• Task description:
Using the material that follows, identify and copy each line with the string "Blender".

+++

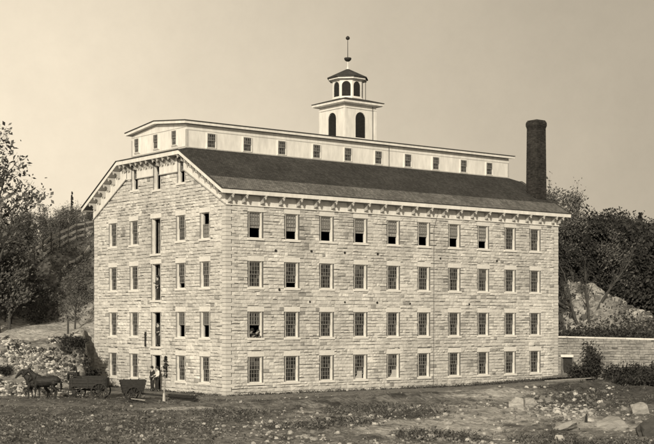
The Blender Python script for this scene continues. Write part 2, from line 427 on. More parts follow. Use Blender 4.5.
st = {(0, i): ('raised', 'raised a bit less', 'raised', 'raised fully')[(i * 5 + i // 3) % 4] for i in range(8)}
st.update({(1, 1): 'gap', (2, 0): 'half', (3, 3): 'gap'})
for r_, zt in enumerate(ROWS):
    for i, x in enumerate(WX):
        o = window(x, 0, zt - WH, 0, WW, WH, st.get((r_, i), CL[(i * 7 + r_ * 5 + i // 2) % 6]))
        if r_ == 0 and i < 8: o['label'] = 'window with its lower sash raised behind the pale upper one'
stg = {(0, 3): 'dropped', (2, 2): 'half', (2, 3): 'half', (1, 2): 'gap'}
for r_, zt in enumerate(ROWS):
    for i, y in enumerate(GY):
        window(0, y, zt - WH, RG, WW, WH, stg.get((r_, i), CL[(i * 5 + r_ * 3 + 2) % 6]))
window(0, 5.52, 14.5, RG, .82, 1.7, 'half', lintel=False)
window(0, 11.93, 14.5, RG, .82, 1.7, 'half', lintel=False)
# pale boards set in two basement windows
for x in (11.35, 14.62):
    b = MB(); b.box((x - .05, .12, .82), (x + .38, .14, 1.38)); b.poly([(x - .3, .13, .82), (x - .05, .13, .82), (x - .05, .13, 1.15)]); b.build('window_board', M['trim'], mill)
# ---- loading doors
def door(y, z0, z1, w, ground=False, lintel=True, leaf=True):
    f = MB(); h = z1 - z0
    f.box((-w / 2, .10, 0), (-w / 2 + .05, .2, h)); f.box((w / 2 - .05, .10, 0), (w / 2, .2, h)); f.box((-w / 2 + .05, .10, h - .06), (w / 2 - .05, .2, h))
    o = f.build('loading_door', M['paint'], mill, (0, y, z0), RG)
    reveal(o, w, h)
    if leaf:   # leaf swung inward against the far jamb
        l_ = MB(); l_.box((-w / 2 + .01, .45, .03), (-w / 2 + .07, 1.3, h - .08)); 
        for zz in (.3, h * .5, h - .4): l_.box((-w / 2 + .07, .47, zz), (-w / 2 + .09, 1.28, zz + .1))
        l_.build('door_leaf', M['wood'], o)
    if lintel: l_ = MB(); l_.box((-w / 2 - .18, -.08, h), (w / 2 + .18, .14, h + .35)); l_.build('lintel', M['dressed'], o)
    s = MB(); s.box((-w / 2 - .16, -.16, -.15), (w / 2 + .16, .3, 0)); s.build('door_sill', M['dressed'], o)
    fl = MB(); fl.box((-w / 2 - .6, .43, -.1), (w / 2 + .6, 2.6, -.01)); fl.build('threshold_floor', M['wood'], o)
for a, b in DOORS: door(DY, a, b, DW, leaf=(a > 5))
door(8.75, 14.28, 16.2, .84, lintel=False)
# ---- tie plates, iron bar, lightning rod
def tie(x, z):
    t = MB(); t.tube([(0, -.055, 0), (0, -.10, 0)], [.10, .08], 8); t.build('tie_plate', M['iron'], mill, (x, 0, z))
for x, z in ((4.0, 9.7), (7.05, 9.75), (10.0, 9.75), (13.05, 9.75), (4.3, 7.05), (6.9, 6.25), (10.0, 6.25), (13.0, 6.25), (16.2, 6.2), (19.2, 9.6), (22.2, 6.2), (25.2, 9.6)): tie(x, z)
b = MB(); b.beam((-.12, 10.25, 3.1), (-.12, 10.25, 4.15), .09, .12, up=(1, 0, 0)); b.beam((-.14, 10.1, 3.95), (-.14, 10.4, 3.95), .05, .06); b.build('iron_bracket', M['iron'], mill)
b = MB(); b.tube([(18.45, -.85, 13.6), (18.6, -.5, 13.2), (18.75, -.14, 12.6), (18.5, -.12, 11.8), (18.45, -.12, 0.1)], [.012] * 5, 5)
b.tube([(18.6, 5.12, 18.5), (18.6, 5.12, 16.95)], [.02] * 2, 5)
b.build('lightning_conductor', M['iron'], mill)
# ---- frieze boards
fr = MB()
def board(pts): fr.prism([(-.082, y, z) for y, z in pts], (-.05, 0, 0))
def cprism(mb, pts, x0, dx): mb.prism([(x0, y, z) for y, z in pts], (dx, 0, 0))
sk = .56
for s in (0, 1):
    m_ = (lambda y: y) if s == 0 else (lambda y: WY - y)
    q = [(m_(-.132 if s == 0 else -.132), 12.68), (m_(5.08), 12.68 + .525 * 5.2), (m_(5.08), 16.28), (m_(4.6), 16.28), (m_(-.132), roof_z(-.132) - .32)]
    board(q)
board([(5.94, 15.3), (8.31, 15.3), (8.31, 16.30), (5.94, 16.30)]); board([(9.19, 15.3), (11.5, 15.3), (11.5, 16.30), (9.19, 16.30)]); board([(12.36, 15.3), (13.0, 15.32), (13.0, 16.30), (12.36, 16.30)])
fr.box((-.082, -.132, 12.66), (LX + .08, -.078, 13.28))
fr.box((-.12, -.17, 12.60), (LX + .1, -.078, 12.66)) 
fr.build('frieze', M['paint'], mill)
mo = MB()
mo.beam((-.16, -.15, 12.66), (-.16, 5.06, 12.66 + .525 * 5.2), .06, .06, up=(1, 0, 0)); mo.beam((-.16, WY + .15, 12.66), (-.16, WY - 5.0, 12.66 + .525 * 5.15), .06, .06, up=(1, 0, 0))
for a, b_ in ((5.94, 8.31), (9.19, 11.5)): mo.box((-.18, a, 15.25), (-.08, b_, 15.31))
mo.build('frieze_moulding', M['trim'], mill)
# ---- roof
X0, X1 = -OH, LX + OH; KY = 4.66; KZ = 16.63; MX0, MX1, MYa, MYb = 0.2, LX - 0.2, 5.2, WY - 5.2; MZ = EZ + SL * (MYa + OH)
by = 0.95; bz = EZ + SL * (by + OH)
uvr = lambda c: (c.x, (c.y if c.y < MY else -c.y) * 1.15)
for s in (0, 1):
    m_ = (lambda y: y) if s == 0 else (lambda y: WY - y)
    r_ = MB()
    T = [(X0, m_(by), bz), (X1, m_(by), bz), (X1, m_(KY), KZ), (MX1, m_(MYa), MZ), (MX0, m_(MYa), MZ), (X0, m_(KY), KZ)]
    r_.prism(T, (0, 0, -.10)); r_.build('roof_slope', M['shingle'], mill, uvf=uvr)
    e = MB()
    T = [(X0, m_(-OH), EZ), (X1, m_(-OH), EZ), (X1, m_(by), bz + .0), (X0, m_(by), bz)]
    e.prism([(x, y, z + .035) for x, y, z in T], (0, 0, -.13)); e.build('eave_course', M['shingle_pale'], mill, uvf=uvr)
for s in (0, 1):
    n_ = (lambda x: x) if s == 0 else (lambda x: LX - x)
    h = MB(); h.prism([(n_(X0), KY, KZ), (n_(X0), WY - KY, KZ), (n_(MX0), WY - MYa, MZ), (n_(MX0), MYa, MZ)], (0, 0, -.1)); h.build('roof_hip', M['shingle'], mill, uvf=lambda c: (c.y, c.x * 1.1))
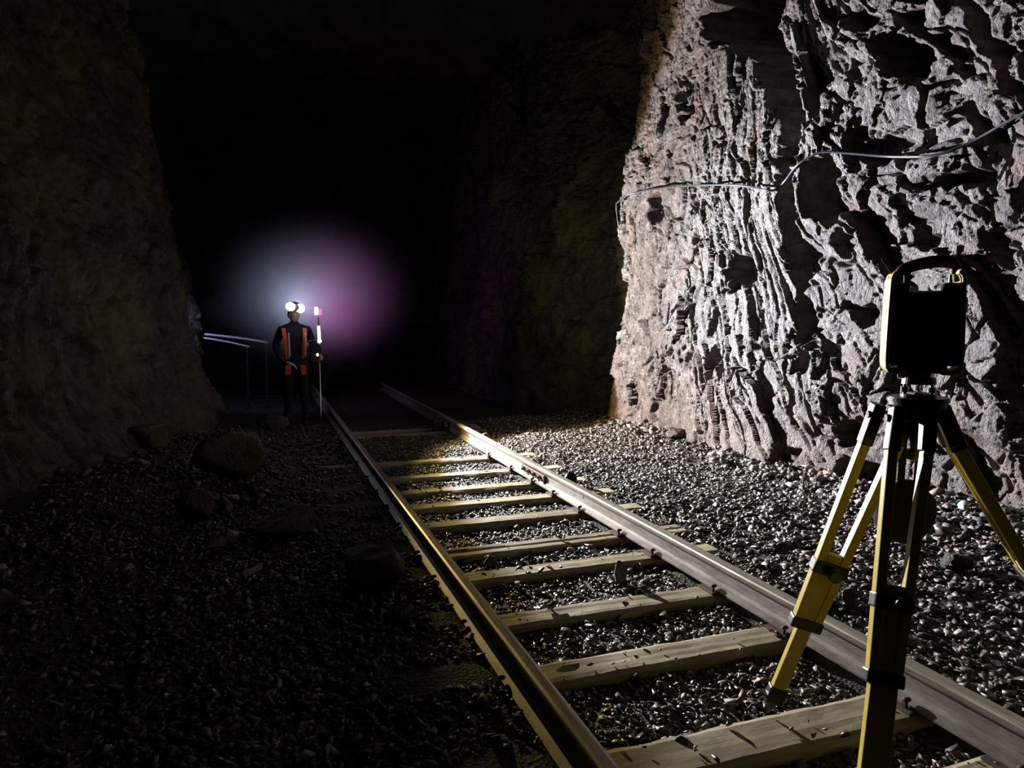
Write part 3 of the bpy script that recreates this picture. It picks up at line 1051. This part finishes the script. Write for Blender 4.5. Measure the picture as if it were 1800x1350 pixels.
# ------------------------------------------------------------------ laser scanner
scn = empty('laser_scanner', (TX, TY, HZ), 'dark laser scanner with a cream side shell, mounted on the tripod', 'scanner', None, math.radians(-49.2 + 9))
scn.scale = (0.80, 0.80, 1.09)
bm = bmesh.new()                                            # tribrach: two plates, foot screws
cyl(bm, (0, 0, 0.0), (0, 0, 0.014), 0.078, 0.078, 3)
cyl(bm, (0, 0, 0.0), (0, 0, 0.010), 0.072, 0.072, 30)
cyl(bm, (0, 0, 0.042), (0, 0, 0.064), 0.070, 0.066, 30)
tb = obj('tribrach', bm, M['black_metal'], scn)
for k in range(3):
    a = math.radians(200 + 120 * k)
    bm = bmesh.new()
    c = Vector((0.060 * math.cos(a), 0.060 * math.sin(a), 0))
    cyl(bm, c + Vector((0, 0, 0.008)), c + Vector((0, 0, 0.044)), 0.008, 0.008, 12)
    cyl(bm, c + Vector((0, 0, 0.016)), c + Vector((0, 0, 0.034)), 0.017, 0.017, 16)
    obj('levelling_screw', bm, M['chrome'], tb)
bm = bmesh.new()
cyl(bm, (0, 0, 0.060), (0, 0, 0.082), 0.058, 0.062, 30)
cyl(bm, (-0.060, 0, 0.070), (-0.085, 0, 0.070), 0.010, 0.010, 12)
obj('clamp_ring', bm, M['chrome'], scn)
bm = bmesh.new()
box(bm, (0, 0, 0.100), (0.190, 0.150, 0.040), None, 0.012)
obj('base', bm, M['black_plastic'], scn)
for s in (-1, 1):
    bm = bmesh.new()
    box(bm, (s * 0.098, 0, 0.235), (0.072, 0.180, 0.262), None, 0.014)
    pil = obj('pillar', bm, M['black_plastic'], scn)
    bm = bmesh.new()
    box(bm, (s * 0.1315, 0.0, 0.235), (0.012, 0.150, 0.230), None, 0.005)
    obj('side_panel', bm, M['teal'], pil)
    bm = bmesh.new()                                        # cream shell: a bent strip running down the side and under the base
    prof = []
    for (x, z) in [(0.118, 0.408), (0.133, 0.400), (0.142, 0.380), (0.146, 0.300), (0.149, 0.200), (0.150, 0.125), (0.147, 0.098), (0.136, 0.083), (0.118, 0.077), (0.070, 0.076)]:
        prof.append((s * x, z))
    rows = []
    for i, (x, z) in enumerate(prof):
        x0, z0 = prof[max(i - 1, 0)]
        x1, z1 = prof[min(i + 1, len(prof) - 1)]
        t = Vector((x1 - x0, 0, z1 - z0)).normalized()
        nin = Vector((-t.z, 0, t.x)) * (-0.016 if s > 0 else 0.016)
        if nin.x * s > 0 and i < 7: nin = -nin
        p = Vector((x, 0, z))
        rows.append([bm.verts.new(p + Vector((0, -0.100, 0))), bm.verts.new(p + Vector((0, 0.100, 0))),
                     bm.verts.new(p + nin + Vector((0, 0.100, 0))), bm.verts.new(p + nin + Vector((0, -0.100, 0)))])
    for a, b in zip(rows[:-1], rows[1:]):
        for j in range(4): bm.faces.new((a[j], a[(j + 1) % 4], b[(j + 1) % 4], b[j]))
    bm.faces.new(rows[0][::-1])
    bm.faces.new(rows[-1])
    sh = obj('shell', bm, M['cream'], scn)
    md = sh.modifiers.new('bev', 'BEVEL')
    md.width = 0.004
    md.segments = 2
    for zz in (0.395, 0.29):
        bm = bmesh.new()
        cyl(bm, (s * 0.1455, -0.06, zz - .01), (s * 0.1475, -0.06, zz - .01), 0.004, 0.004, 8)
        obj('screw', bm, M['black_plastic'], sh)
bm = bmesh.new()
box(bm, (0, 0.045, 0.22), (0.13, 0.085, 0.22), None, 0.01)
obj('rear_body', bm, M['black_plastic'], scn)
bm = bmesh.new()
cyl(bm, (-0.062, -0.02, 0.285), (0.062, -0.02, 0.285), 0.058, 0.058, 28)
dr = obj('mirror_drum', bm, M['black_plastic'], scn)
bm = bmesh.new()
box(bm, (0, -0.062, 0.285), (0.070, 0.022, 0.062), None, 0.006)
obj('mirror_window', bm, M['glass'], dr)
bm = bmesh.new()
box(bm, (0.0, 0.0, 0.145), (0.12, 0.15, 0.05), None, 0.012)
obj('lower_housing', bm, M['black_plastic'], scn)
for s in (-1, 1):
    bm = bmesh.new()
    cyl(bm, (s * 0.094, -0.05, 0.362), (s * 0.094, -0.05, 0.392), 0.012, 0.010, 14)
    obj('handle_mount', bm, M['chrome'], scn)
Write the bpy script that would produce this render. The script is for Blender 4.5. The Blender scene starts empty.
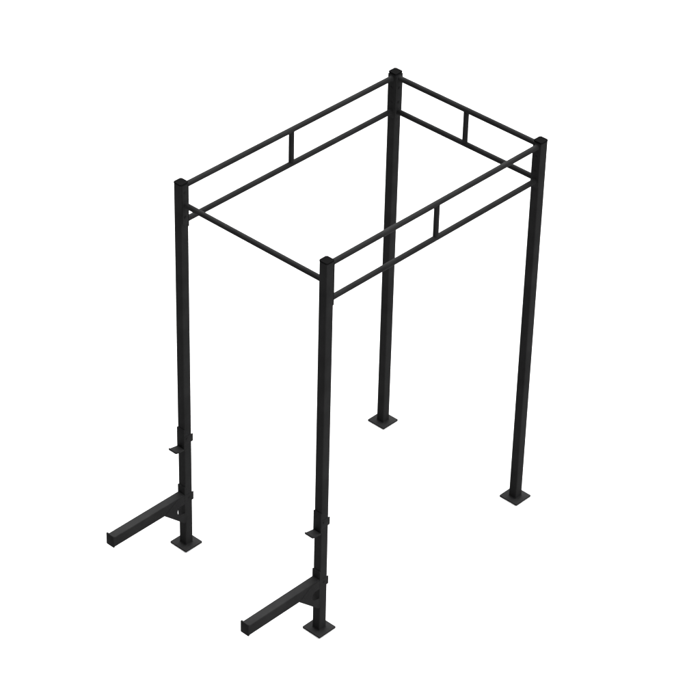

+++

• Right answer:
The Blender Python script for this scene continues. Write part 2, from line 427 on. More parts follow. Use Blender 4.5.
Write part 3 of the bpy script that recreates this picture. It picks up at line 1051. This part finishes the script. Write for Blender 4.5. Measure the picture as if it were 1800x1350 pixels.
Write the bpy script that would produce this render. The script is for Blender 4.5. The Blender scene starts empty.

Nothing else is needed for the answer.